> _TASK_: Your task is to reproduce the material exactly.
+--
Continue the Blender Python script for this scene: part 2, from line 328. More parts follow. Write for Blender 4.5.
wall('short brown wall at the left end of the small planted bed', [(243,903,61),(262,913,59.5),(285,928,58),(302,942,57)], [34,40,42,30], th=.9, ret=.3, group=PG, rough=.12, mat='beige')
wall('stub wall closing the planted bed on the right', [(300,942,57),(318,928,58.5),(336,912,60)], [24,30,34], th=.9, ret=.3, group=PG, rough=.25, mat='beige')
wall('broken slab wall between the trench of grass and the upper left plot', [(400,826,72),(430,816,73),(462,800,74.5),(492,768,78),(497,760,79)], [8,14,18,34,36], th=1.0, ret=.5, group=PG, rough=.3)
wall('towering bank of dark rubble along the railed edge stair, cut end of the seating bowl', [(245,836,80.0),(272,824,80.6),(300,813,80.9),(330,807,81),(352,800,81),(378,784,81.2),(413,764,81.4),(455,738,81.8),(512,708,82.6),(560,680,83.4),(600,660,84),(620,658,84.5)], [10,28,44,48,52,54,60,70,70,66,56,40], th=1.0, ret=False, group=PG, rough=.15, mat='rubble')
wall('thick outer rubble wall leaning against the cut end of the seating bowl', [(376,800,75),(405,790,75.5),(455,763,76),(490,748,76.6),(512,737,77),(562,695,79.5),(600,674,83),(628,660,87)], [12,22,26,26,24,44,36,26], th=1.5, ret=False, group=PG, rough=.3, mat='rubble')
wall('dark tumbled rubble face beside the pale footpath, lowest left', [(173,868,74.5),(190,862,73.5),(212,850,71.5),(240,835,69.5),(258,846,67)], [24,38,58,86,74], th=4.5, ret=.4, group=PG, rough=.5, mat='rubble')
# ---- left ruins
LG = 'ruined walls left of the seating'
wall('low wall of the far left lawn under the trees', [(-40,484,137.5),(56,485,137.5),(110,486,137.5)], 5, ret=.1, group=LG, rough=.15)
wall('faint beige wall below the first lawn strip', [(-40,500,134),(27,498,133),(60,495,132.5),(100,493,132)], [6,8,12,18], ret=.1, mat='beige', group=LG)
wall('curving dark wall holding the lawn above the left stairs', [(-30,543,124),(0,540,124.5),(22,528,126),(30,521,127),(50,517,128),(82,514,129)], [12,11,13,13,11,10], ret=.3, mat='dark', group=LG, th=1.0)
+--
> _FINAL ANSWER_:
Continue the Blender Python script for this scene: part 2, from line 328. More parts follow. Write for Blender 4.5.
wall('short brown wall at the left end of the small planted bed', [(243,903,61),(262,913,59.5),(285,928,58),(302,942,57)], [34,40,42,30], th=.9, ret=.3, group=PG, rough=.12, mat='beige')
wall('stub wall closing the planted bed on the right', [(300,942,57),(318,928,58.5),(336,912,60)], [24,30,34], th=.9, ret=.3, group=PG, rough=.25, mat='beige')
wall('broken slab wall between the trench of grass and the upper left plot', [(400,826,72),(430,816,73),(462,800,74.5),(492,768,78),(497,760,79)], [8,14,18,34,36], th=1.0, ret=.5, group=PG, rough=.3)
wall('towering bank of dark rubble along the railed edge stair, cut end of the seating bowl', [(245,836,80.0),(272,824,80.6),(300,813,80.9),(330,807,81),(352,800,81),(378,784,81.2),(413,764,81.4),(455,738,81.8),(512,708,82.6),(560,680,83.4),(600,660,84),(620,658,84.5)], [10,28,44,48,52,54,60,70,70,66,56,40], th=1.0, ret=False, group=PG, rough=.15, mat='rubble')
wall('thick outer rubble wall leaning against the cut end of the seating bowl', [(376,800,75),(405,790,75.5),(455,763,76),(490,748,76.6),(512,737,77),(562,695,79.5),(600,674,83),(628,660,87)], [12,22,26,26,24,44,36,26], th=1.5, ret=False, group=PG, rough=.3, mat='rubble')
wall('dark tumbled rubble face beside the pale footpath, lowest left', [(173,868,74.5),(190,862,73.5),(212,850,71.5),(240,835,69.5),(258,846,67)], [24,38,58,86,74], th=4.5, ret=.4, group=PG, rough=.5, mat='rubble')
# ---- left ruins
LG = 'ruined walls left of the seating'
wall('low wall of the far left lawn under the trees', [(-40,484,137.5),(56,485,137.5),(110,486,137.5)], 5, ret=.1, group=LG, rough=.15)
wall('faint beige wall below the first lawn strip', [(-40,500,134),(27,498,133),(60,495,132.5),(100,493,132)], [6,8,12,18], ret=.1, mat='beige', group=LG)
wall('curving dark wall holding the lawn above the left stairs', [(-30,543,124),(0,540,124.5),(22,528,126),(30,521,127),(50,517,128),(82,514,129)], [12,11,13,13,11,10], ret=.3, mat='dark', group=LG, th=1.0)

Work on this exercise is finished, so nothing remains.